To train a neural network for a task, a neural network takes in a large set of questions and the answers to those questions. In this process of what's called supervised learning, the connections between nodes are weighted more heavily or lightly to minimize the amount of error in achieving the correct answer.
Once trained, a neural network can then be tested without knowing the answer. For example, a system can process a new photo and correctly identify a human face, because it has learned the features of human faces from other photos in its training set.
"A lot of times, it takes days or months to train a network," Lu said. "It is very expensive."
Image recognition is also a relatively simple problem, as it doesn't require any information apart from a static image. More complex tasks, such as speech recognition, can depend highly on context and require neural networks to have knowledge of what has just occurred, or what has just been said.
"When transcribing speech to text or translating languages, a word's meaning and even pronunciation will differ depending on the previous syllables," Lu said.
This requires a recurrent neural network, which incorporates loops within the network that give the network a memory effect. However, training these recurrent neural networks is especially expensive, Lu said.
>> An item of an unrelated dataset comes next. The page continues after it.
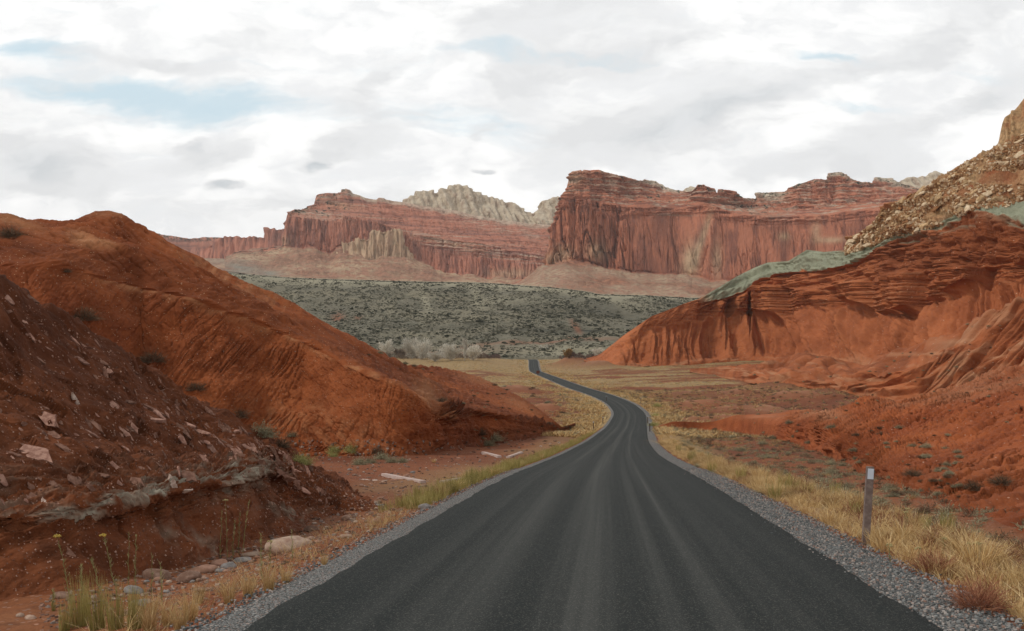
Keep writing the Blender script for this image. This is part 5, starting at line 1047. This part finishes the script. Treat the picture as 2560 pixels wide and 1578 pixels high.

Reservoir computing systems built with memristors, however, can skip most of the expensive training process and still provide the network the capability to remember. This is because the most critical component of the system -- the reservoir -- does not require training.
When a set of data is inputted into the reservoir, the reservoir identifies important time-related features of the data, and hands it off in a simpler format to a second network. This second network then only needs training like simpler neural networks, changing weights of the features and outputs that the first network passed on until it achieves an acceptable level of error.
"The beauty of reservoir computing is that while we design it, we don't have to train it," Lu said.
The team proved the reservoir computing concept using a test of handwriting recognition, a common benchmark among neural networks. Numerals were broken up into rows of pixels, and fed into the computer with voltages like Morse code, with zero volts for a dark pixel and a little over one volt for a white pixel.
Using only 88 memristors as nodes to identify handwritten versions of numerals, compared to a conventional network that would require thousands of nodes for the task, the reservoir achieved 91 percent accuracy.
Reservoir computing systems are especially adept at handling data that varies with time, like a stream of data or words, or a function depending on past results.
To demonstrate this, the team tested a complex function that depended on multiple past results, which is common in engineering fields. The reservoir computing system was able to model the complex function with minimal error.
Lu plans on exploring two future paths with this research: speech recognition and predictive analysis.
"We can make predictions on natural spoken language, so you don't even have to say the full word," Lu said. "We could actually predict what you plan to say next."
In predictive analysis, Lu hopes to use the system to take in signals with noise, like static from far-off radio stations, and produce a cleaner stream of data.
"It could also predict and generate an output signal even if the input stopped," he said.